Prime Minister Theresa May’s last remaining solid ally in the Cabinet has gone and Britain has lost a passionate voice for the European Union in Government. However, there’s no doubt the handling of the Windrush scandal has been abysmal from start to finish – and Rudd had to go.
The idea that people who had arrived in the UK as British citizens 50 years ago could be deported is an outrage.
It was compounded by the complete lack of a filing system in the Home Office, who seemed totally incapable of determining who was “legal” and who wasn’t.
The cherry on this God-awful cake was the late revelation that the Home Office had annual national targets to reach for deportations.
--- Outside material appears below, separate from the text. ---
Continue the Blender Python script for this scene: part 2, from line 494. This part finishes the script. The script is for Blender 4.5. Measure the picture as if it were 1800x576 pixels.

These were people to “send home”, with the Home Office seemingly oblivious to the fact that many “targets” were being prised from their homes to go to countries they didn’t recognise or remember.
Rudd claimed she didn’t know about these targets but her Government regularly exceeded them – and for that she has lost her job.
Compare and contrast with Shona Robison, Scotland’s beleaguered Health Secretary, who has set countless targets, for A&E waiting times, ambulance arrivals and mental health services to name but a few.
She misses them all regularly and spectacularly but somehow she’s still in post. How can that be right?